ArticoloIntelligenza artificiale
Effetto Eliza: come interagiamo con le macchine parlanti?
Intervista ad Alexei Grinbaum, Presidente del Comitato operativo sull’etica digitale presso la Commissione francese
per l’energia atomica e le energie alternative (CEA) e direttore della ricerca presso il CEA-Saclay, a cura di François Euvé e Nathalie Sarthou-Lajus della Redazione di Études
Può iniziare spiegando le principali tappe della storia dell’intelligenza
artificiale e delle “macchine parlanti”?
Il sogno di creare macchine che ci parlino in linguaggio naturale risale a
molto tempo fa. Al 1966 data la prima realizzazione tecnica. A Boston,
presso il MIT (Massachusetts Institute of Technology), il professor Joseph
Weizenbaum (1923-2008) costruì una macchina che oggi riterremmo
molto semplice, a cui diede il nome di “Eliza”. Poteva fare solo una cosa:
prendere una frase e capovolgerla. Funzionava un po’ come uno psicologo
rogersiano, cioè come qualcuno che fa finta di non sapere nulla. Lo stesso
Weizenbaum non si aspettava molto dalla sua macchina ma, con sua
grande sorpresa, si rese conto che aveva sulle persone un effetto reale, che da allora è stato chiamato “effetto
Eliza”. Questo è il potere del linguaggio:
la macchina parlante, per
quanto sia semplice, ha già un effetto
sull’utente, anche se sa benissimo
che si tratta di una macchina.
Con la rivoluzione del 2017, detta
“dei transformers”, le macchine
sono infinitamente più sofisticate
di Eliza e l’effetto è notevolmente
amplificato. L’apprendimento consiste
in due fasi: da un lato, la macchina
“gioca a nascondino” da sola,
cioè sottrae una parola e cerca di
indovinarla. Ad esempio, nasconde
a se stessa la parola “leone” e fa un’ipotesi probabilistica per individuare la
parola mancante, stimando con il 60% di probabilità che sia “leone”, con
il 40% “tigre”, con il 10% “pantera”, ecc. Poi mostra a se stessa la parola
e aggiorna i suoi parametri, facendo questo esercizio miliardi di volte. Si
chiama apprendimento per auto-supervisione. Ma l’altra fase è essenziale.
Invece delle parole, la macchina scompone il linguaggio in pezzi più piccoli,
chiamati token.

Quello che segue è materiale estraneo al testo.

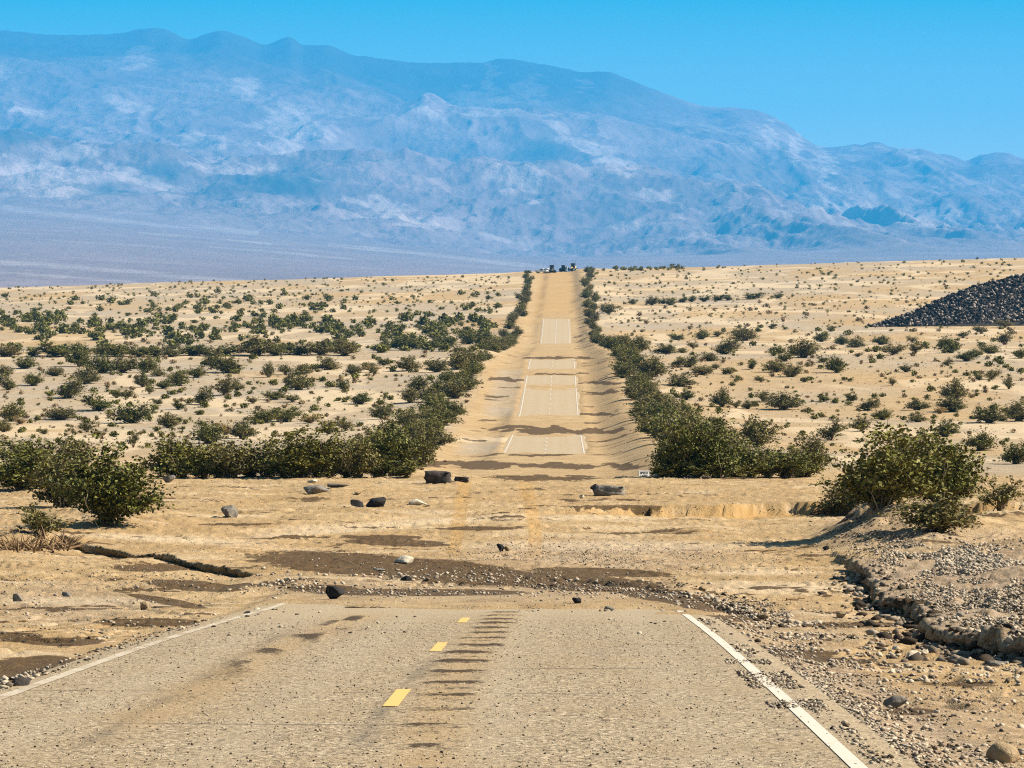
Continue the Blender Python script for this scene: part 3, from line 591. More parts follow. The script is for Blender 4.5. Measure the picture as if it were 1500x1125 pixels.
# --- hedges along the road
g = np.random.default_rng(5)
def hedge(side, spans, zone):
    for d0, d1, u0, u1, n, w, h in spans:
        for i in range(n):
            d = d0+(d1-d0)*(i+.7*g.random())/n; u = u0+(u1-u0)*g.random(); x = float(XC(d))+side*u
            k = .8+.45*g.random(); bush(CX+F*x/d, 0, F/d*w*k, F/d*h*(.75+.5*g.random()), 'full', d=d, zone=zone)
hedge(-1, [(285, 330, 10.2, 13.5, 4, 3.6, 2.5), (330, 420, 10.0, 14.0, 9, 3.6, 2.2), (420, 500, 10.4, 15, 8, 3.8, 2.1), (500, 640, 10.4, 15.5, 12, 4.0, 2.4), (700, 860, 9.6, 13, 8, 3.8, 2.6), (860, 1050, 9.6, 13.5, 11, 4.0, 2.8), (1050, 1350, 9.4, 12.5, 12, 3.8, 2.7), (1350, 1560, 10, 11.8, 7, 3.6, 2.7), (1560, 1680, 12, 13.5, 3, 3.4, 2.4)], 'left hedge')
hedge(1, [(290, 340, 9.4, 14.5, 6, 3.6, 2.9), (340, 430, 10.0, 14, 10, 3.6, 2.5), (430, 540, 10.0, 14, 11, 3.6, 2.4), (540, 650, 9.8, 13.5, 11, 3.7, 2.4), (660, 850, 10, 16, 9, 3.8, 2.4), (870, 1080, 9.0, 10.8, 9, 3.2, 2.5), (1080, 1300, 9.0, 13, 11, 3.6, 2.8), (1300, 1520, 9.8, 12, 7, 3.6, 2.7), (1520, 1690, 12.2, 15, 5, 3.6, 2.5)], 'right hedge')
for px, py, w, h in [(640, 545, 40, 24), (670, 541, 46, 30), (612, 572, 44, 26), (600, 590, 40, 28), (640, 575, 30, 24), (890, 459, 30, 18)]: bush(px, py, w, h, 'full', zone='flat')
# --- labels for them
ORD = ['', 'first', 'second', 'third', 'fourth', 'fifth', 'sixth', 'seventh', 'eighth', 'ninth', 'tenth', 'eleventh', 'twelfth', 'thirteenth', 'fourteenth', 'fifteenth', 'sixteenth', 'seventeenth', 'eighteenth', 'nineteenth', 'twentieth']
TENS = {20: 'twenty', 30: 'thirty', 40: 'forty', 50: 'fifty', 60: 'sixty', 70: 'seventy', 80: 'eighty', 90: 'ninety'}
TENTH = {30: 'thirtieth', 40: 'fortieth', 50: 'fiftieth', 60: 'sixtieth', 70: 'seventieth', 80: 'eightieth', 90: 'ninetieth'}
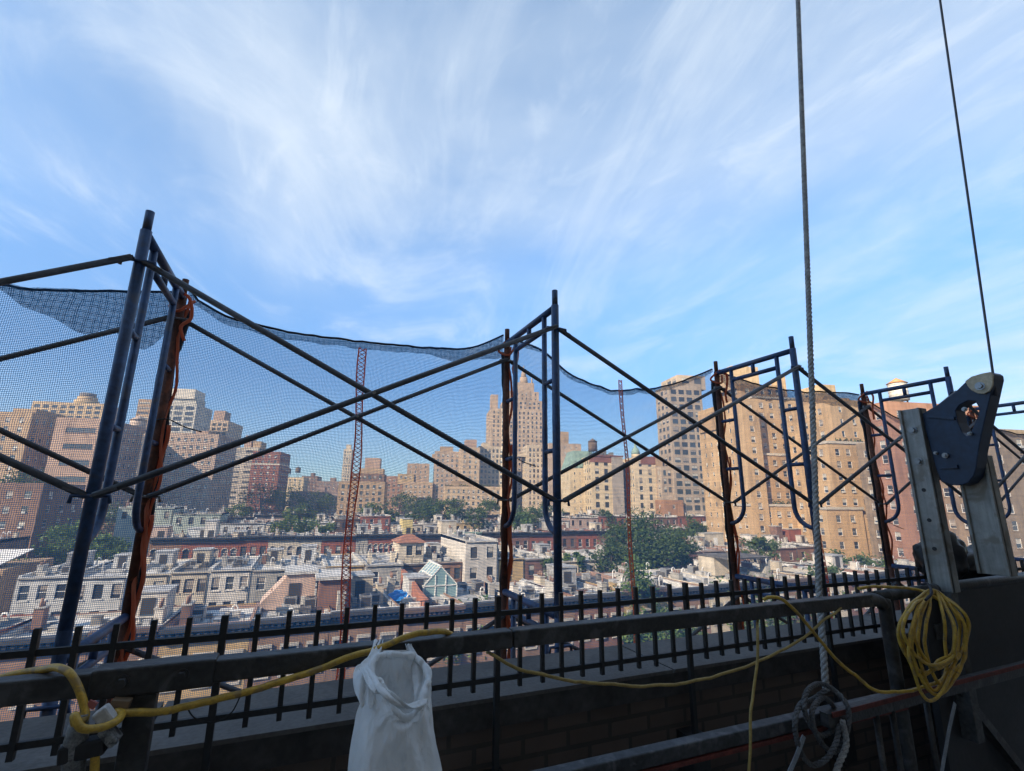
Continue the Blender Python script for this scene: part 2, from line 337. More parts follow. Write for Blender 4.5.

In linguaggio umano, la maggior parte dei token non
ha senso: sono solo assemblaggi di due, tre o quattro lettere, e a volte anche
due lettere di una parola attaccate alle due lettere della parola successiva.
Per esempio, dopo una “q” c’è sempre una “u”: quindi “qu” forma un
token. Il meccanismo non considera la sequenza delle parole ma, quando
sottrae un token, cerca di indovinarlo guardando tutti gli altri token, e poi
l’intero testo: cinque righe in alto, dieci righe in basso, ecc. L’interazione di
ogni token con gli altri è puramente numerica. Inoltre, non è lineare. Questa
è l’idea rivoluzionaria che ha reso finalmente possibile la padronanza
del linguaggio attraverso le reti neurali.